Com parte da população incomodada com a guinada à direita, Lula ressurgiu após um período na prisão, condenação imposta no âmbito da Operação Lava Jato e revogada em seguida pelo Supremo Tribunal Federal, e venceu com a promessa de reunificar o país.
Ex-sindicalista, o filho de Garanhuns, cidade do interior de Pernambuco, conquistou adeptos com a forma simples de se comunicar com o eleitorado. Na primeira passagem pelo Planalto, recebeu a alcunha de pai dos pobres com o Bolsa Família, considerado o maior programa de transferência de renda do Brasil.
Lula quebrou recordes de popularidade, o que o levou a encerrar seu segundo mandato, em 2010, com aprovação de 87%. Porém, no governo, colecionou escândalos que levaram à descrença com a política petista: o mensalão, pagamento de propina a deputados da base aliada; os Aloprados, compra de dossiês contra adversários; e a Lava Jato, que desviou bilhões da Petrobras.

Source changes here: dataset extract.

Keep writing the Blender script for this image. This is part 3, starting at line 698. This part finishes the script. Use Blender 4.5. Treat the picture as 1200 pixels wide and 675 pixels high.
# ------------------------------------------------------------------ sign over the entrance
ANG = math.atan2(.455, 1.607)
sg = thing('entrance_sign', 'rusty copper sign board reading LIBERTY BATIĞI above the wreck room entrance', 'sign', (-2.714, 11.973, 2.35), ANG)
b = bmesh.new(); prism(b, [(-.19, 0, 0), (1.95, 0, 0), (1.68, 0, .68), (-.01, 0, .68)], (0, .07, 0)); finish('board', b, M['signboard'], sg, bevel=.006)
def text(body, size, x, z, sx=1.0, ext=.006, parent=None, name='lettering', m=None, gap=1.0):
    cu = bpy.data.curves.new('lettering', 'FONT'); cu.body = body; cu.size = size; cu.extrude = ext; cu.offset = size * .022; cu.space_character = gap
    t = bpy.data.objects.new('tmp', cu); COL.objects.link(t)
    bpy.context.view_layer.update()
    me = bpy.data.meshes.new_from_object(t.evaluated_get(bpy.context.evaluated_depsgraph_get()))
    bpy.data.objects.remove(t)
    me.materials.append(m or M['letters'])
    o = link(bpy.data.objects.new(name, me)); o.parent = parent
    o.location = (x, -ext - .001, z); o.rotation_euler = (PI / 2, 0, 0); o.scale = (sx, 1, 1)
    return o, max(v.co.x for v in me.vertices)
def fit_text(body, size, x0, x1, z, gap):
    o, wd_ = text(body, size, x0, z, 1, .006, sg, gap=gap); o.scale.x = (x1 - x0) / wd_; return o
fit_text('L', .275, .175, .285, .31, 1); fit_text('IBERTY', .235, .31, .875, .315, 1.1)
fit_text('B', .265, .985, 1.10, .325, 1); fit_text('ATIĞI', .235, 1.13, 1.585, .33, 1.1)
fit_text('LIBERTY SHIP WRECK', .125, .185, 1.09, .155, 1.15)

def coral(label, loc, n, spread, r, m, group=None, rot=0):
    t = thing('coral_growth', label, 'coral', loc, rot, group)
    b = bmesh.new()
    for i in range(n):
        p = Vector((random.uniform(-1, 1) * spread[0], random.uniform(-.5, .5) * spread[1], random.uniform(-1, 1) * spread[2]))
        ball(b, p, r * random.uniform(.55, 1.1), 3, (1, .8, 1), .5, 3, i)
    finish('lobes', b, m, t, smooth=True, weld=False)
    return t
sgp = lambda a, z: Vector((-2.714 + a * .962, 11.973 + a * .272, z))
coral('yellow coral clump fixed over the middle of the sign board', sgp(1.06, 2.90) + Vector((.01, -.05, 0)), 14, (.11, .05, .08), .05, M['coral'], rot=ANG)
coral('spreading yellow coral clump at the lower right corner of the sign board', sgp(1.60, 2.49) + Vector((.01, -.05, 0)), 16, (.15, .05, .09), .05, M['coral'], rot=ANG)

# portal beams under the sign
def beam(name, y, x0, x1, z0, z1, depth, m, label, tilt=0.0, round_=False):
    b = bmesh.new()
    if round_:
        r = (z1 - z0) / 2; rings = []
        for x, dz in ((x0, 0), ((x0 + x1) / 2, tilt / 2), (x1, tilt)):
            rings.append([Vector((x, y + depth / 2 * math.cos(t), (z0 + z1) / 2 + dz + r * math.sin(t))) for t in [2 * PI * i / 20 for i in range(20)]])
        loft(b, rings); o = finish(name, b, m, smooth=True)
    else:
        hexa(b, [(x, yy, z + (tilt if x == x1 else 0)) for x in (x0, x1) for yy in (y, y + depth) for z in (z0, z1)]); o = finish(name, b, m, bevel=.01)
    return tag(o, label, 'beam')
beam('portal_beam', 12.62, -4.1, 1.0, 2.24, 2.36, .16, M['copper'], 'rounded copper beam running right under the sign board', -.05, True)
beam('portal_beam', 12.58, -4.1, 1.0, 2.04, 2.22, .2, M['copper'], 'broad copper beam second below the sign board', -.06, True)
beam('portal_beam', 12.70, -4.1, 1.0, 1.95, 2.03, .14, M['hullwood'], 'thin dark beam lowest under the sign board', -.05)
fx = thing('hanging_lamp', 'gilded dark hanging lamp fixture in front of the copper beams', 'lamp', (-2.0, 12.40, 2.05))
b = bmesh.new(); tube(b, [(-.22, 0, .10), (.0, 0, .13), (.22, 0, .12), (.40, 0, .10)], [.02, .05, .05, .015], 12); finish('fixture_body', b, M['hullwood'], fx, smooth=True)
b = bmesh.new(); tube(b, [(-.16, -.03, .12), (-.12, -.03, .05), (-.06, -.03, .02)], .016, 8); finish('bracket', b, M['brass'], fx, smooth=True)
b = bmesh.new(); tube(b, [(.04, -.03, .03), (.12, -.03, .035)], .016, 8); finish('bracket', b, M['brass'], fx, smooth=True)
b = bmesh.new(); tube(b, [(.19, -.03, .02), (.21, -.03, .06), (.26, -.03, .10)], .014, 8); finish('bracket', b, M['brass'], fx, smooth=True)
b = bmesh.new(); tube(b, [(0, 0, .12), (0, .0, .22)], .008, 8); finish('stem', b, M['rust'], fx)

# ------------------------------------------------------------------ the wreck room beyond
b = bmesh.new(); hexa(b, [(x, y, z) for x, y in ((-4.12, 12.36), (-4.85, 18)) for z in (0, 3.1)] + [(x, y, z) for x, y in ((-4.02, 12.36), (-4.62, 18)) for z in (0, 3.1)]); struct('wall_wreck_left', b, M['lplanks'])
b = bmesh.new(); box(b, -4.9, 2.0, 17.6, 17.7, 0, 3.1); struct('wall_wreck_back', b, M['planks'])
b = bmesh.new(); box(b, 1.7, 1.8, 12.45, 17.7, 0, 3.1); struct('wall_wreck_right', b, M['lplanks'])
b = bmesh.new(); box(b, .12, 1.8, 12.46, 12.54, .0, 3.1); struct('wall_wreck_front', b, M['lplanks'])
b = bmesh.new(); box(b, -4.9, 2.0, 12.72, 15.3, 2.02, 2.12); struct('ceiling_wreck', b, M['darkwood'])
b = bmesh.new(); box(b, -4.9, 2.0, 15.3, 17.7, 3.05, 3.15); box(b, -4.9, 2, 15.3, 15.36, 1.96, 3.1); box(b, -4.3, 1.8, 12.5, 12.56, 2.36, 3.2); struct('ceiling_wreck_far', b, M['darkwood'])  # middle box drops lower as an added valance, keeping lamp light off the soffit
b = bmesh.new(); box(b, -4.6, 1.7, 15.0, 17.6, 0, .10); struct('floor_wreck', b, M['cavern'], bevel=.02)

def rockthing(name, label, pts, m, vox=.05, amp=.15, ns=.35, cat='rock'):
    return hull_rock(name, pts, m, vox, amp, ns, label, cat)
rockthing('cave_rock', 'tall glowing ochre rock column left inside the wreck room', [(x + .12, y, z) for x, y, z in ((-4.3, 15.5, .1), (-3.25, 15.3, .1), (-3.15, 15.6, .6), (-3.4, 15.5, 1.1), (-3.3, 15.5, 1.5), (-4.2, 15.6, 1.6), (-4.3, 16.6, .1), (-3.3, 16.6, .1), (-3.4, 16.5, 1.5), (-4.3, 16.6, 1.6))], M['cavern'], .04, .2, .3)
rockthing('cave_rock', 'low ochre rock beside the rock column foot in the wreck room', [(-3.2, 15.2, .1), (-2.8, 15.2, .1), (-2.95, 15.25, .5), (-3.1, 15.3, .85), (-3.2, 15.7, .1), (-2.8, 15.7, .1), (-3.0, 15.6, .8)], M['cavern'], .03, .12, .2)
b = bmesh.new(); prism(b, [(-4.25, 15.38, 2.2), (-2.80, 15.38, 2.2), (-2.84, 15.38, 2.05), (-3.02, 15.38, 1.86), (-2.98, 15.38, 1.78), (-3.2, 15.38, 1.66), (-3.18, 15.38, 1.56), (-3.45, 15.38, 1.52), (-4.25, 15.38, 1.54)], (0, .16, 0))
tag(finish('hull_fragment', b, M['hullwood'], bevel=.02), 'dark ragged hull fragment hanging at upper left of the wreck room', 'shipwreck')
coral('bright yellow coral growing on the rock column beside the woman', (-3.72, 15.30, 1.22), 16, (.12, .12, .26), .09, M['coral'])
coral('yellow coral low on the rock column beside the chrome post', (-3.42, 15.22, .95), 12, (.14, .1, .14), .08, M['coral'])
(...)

Agora, Lula estreia o segundo ano do terceiro mandato comparando o Holocausto, que tinha como claro objetivo dizimar os judeus da Europa e do mundo, com o massacre patrocinado por Israel na Faixa de Gaza contra os palestinos. Insiste na manutenção da divisão do Brasil. Embora ainda tenha quase três anos pela frente de governo, não parece disposto a cumprir a promessa de reunificar o Brasil. Churchill deu a senha: “A vida dá lições que só se dão uma vez”. Bolsonaro desperdiçou. Resta saber se Lula tirará algum ensinamento que não seja meramente eleitoreiro.